I have a Phd to write in about three weeks, and so can't really follow the discussion properly, but I wanted to chuck this in:
It seems to me that in large part the ambivalence displayed by someone like Andy (and I include myself) towards the role of doctrinal commitment in Christian life is linked to a more general question about the intellect - and this in turn is closely linked to the religion vs. spirituality debate (hopefully).

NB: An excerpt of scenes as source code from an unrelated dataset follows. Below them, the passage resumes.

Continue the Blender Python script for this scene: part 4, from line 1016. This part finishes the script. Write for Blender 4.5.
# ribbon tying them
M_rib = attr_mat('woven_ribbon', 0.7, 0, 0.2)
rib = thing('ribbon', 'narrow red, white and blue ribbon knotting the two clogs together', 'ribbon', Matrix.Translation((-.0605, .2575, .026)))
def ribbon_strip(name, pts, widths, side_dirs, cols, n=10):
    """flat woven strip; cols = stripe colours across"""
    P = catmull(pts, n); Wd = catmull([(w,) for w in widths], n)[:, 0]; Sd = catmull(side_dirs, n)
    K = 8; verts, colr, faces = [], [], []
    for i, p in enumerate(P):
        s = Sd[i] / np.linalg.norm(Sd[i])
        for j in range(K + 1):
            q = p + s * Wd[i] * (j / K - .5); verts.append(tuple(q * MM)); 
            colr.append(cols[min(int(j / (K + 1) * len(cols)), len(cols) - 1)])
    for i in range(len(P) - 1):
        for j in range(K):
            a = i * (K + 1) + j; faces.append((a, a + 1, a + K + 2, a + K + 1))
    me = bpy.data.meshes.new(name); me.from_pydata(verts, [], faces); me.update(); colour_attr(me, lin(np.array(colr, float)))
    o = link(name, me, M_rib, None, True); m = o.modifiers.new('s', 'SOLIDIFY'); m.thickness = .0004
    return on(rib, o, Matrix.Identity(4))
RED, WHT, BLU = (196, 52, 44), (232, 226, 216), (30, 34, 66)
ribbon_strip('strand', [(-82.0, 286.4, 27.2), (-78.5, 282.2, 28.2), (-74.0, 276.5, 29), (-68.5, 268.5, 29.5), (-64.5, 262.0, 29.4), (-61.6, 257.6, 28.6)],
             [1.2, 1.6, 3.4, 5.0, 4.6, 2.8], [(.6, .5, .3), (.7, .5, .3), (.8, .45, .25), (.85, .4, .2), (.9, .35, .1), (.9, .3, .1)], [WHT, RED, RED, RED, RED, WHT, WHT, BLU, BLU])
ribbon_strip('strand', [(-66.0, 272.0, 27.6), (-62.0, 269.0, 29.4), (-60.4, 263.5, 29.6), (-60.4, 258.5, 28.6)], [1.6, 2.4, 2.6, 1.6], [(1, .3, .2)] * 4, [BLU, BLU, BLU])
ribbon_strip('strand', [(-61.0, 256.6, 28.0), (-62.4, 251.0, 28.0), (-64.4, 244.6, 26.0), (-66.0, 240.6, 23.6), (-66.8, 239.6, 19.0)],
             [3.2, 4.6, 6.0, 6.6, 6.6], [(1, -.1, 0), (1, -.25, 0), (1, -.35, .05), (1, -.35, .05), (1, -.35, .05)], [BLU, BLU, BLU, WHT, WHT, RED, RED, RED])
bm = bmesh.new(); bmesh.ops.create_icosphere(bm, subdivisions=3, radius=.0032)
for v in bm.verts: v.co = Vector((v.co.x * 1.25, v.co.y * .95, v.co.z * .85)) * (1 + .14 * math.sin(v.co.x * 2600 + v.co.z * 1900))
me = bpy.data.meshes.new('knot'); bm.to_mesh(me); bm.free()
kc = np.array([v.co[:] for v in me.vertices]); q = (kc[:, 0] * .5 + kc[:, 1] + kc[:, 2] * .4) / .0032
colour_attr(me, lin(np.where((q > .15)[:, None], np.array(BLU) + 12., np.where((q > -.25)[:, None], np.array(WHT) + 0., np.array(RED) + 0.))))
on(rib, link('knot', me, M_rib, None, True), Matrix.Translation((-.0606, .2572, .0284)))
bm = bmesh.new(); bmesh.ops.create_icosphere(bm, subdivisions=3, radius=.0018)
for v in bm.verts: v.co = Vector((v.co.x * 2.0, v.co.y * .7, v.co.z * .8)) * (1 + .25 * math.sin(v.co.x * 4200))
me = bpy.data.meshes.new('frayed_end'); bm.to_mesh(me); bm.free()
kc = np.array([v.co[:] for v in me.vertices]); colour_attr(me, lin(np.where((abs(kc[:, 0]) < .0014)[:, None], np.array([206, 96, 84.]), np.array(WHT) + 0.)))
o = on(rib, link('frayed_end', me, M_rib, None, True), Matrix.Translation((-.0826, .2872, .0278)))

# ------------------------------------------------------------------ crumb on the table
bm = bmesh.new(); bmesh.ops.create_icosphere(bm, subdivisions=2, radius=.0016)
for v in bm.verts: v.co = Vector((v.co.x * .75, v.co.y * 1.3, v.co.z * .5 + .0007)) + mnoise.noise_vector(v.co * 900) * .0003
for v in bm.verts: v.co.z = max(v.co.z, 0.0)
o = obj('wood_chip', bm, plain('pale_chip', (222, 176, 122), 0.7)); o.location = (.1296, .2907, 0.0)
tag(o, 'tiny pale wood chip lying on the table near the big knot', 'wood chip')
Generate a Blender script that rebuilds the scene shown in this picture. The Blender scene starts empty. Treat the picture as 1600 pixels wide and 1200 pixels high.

Something like this: there has been a bit of flip-flop thing going on in the West regarding the place of the intellect in human life - both in group life (church doctrine, etc) and in the life of the individual. The Enlightenment tended to make the reasoning self right at the centre of the human person; various counter-Enlightenment movements react against this by asserting the opposite - that we become more human through feeling, spontaneity, and impulsive action. In some ways, philosophical post-modernism displays the same flip-flop movement - if the reasoning, autonomous subject can no longer be seen as autonomous, sovereign, etc, then the opposite must be true - we are just a product of social forces, linguistic constructs, etc.
But as with any oppositional reaction, I suspect that opposites are complicit with each other. It's either/or thinking - if the intellect cannot be everything, it must be nothing; if there is no longer the possibility of (a certain kind of) truth, then there must be no truth.
I have come to the following conclusion regarding intellectual life, and the role of intellectual understand in the Christian life:
doctrine is made for humans, not humans for doctrine. The intellect is a good servant, but a bad master. I am wholeheartedly committed to pursuing understanding of Christianity with rigour, fearlessness and intense curiousity. My mind is an incredible gift, and 'gives into' my life in profound and indispensable ways. But my intellect is not the sole point of contact between 'me' (whatever that is - I suspect it is a multiplicty only held together in a meaninful unity through a presence that is greater than me - hemmed in behind and before) and 'God'. All kinds of activities, relationships, and aspects of myself mediate to me the reality that is 'God'. The intellect is one of these.
As a result, I think that it is important for me to pursue God with my intellect. This seems to include both intense doubt, and intense conviction, increasing subtly and nuance, argument, elaboration, confusion and clarity. If the intellect is a servant, it is important to work out exactly how it works best, so that it can give what it gives most fully. For me, this seems to mean a large amount of provisionality about any doctrines, and a perpetual openness; as well as a growing commitment to certain ways of expressing things, linking things up, etc.
This growing conviction about the role of the intellect as servant goes along with a certain of spirituality, so far as I can see, and it's no coincidence that through becoming more and more involved in intellectual exploration of my faith I have found that meditation and contemplative prayer are more important, because they emphasis the limitations of thought.
As an intellectual involved in church life, I notice that there is a fair amount of distust of the kind of intellectual pursuit I am committed to. As far as I can see, this is because people are afraid of the flip-flop - or more specifically, the 'flop' part of it. They are afraid that if one thing comes undone, then everything must be wrong - it's either/or. I can't help but think that if the church moved out of the either/or approach to the intellect (in which fervantly confident evangelicals become definitively vague post-evangelicals in a very short space of time, for example), then it would easier for people to see the worth of specific beliefs, traditions, etc; i.e. the worth of 'religion'.
It's a case of understand that how we believe what we believe is just as important as what we believe.
I have to go and finish a chapter...
-Stu
Edited by stu, 19 August 2010 - 11:18 AM.